_Exercise instructions_.
Wherever the word "objects" appears in a line, copy that line.

==== Task inputs ====

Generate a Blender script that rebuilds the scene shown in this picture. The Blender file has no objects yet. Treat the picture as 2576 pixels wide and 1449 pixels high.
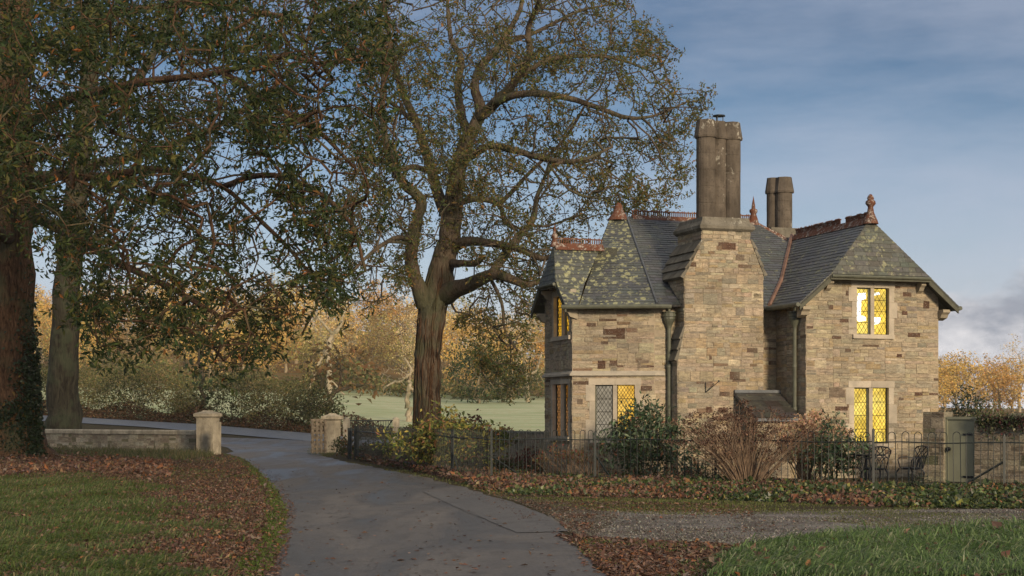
import bpy, math, random
import numpy as np
from mathutils import Vector
random.seed(7); rng = np.random.default_rng(7)
sc = bpy.context.scene
COL = sc.collection
# ------------------------------------------------------------ camera
F, CX, HY, CH = 4000.0, 1288.0, 1048.0, 1.5      # focal length / centre / horizon in survey units of 2576 wide, eye height
cam_d = bpy.data.cameras.new("camera"); cam = bpy.data.objects.new("camera", cam_d); COL.objects.link(cam)
cam.location = (0, 0, CH); cam.rotation_euler = (math.radians(90), 0, 0)
cam_d.sensor_width = 36; cam_d.lens = F / 2576 * 36
cam_d.shift_y = (HY - 724.5) / 2576; cam_d.clip_end = 6000; cam_d.clip_start = 0.1
sc.camera = cam
# ------------------------------------------------------------ sky and sun
SUN_EL, SUN_AZ = math.radians(15), math.radians(155)     # azimuth clockwise from +Y : behind the camera, to its right
w = bpy.data.worlds.new("World"); sc.world = w; w.use_nodes = True
nt = w.node_tree; N = nt.nodes; Lk = nt.links; N.clear()
def wn(t, **k):
    n = N.new(t)
    for a, b in k.items(): setattr(n, a, b)
    return n
out = wn("ShaderNodeOutputWorld"); bg = wn("ShaderNodeBackground"); bg.inputs[1].default_value = 0.12
sky = wn("ShaderNodeTexSky", sky_type='NISHITA', sun_disc=False, sun_elevation=SUN_EL, sun_rotation=SUN_AZ)
sky.air_density = 1.0; sky.dust_density = 1.2; sky.ozone_density = 2.0
tc = wn("ShaderNodeTexCoord"); sep = wn("ShaderNodeSeparateXYZ"); Lk.new(tc.outputs['Generated'], sep.inputs[0])
def wmath(op, a, b=None, c=None, clamp=False):
    n = wn("ShaderNodeMath", operation=op, use_clamp=clamp)
    for i, x in enumerate((a, b, c)):
        if x is None: continue
        if isinstance(x, (int, float)): n.inputs[i].default_value = x
        else: Lk.new(x, n.inputs[i])
    return n.outputs[0]
def wmix(f, a, b):
    n = wn("ShaderNodeMix", data_type='RGBA'); 
    for s, x in ((0, f), (6, a), (7, b)):
        if isinstance(x, (tuple, list)): n.inputs[s].default_value = (*x, 1)
        elif isinstance(x, (int, float)): n.inputs[s].default_value = x
        else: Lk.new(x, n.inputs[s])
    return n.outputs[2]
def wnoise(scale, zs, detail=6, off=(0, 0, 0), rough=.55):
    m = wn("ShaderNodeMapping"); m.inputs['Scale'].default_value = (1, 1, zs); m.inputs['Location'].default_value = off
    Lk.new(tc.outputs['Generated'], m.inputs[0])
    n = wn("ShaderNodeTexNoise"); n.inputs['Scale'].default_value = scale; n.inputs['Detail'].default_value = detail
    n.inputs['Roughness'].default_value = rough
    Lk.new(m.outputs[0], n.inputs['Vector']); return n.outputs[0]
grad = wmath('MAXIMUM', wmath('MULTIPLY_ADD', sep.outputs['Z'], -2.3, 1.04), .50)
hs = wn("ShaderNodeHueSaturation"); hs.inputs['Saturation'].default_value = 1.12; Lk.new(grad, hs.inputs['Value'])
tint = wn('ShaderNodeMix', data_type='RGBA', blend_type='MULTIPLY'); tint.inputs[0].default_value = 1; tint.inputs[7].default_value = (.78, .80, .90, 1); Lk.new(sky.outputs[0], tint.inputs[6]); Lk.new(tint.outputs[2], hs.inputs['Color'])
el = sep.outputs['Z']
fill_cap = wmath('MULTIPLY_ADD', el, 4.0, -1.25, True)  # bright cap added overhead, above the view, as soft fill light
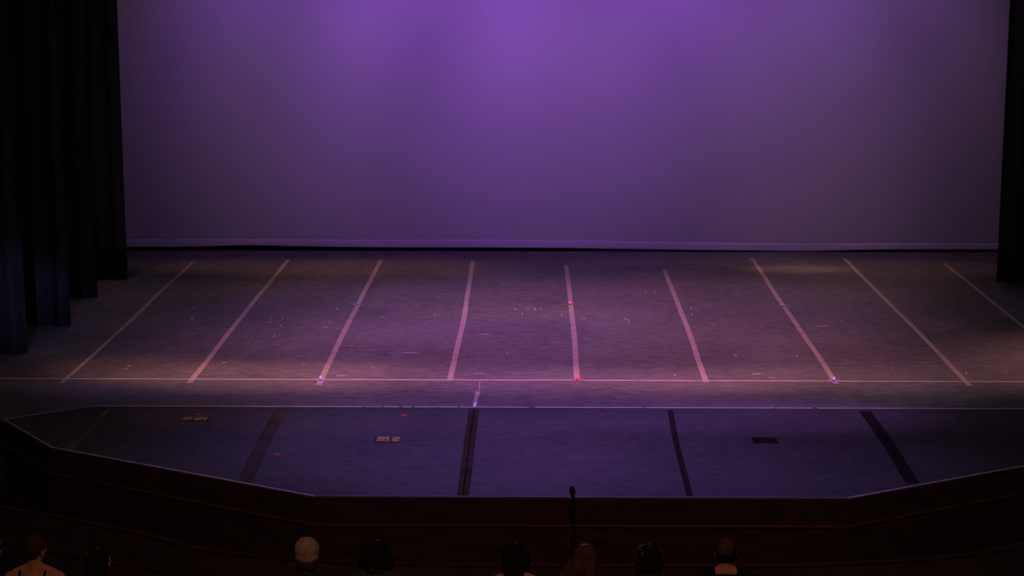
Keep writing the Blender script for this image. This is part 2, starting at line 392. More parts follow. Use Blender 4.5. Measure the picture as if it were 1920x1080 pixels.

====

_Answer below_.
Generate a Blender script that rebuilds the scene shown in this picture. The Blender file has no objects yet. Treat the picture as 2576 pixels wide and 1449 pixels high.
cam_d = bpy.data.cameras.new("camera"); cam = bpy.data.objects.new("camera", cam_d); COL.objects.link(cam)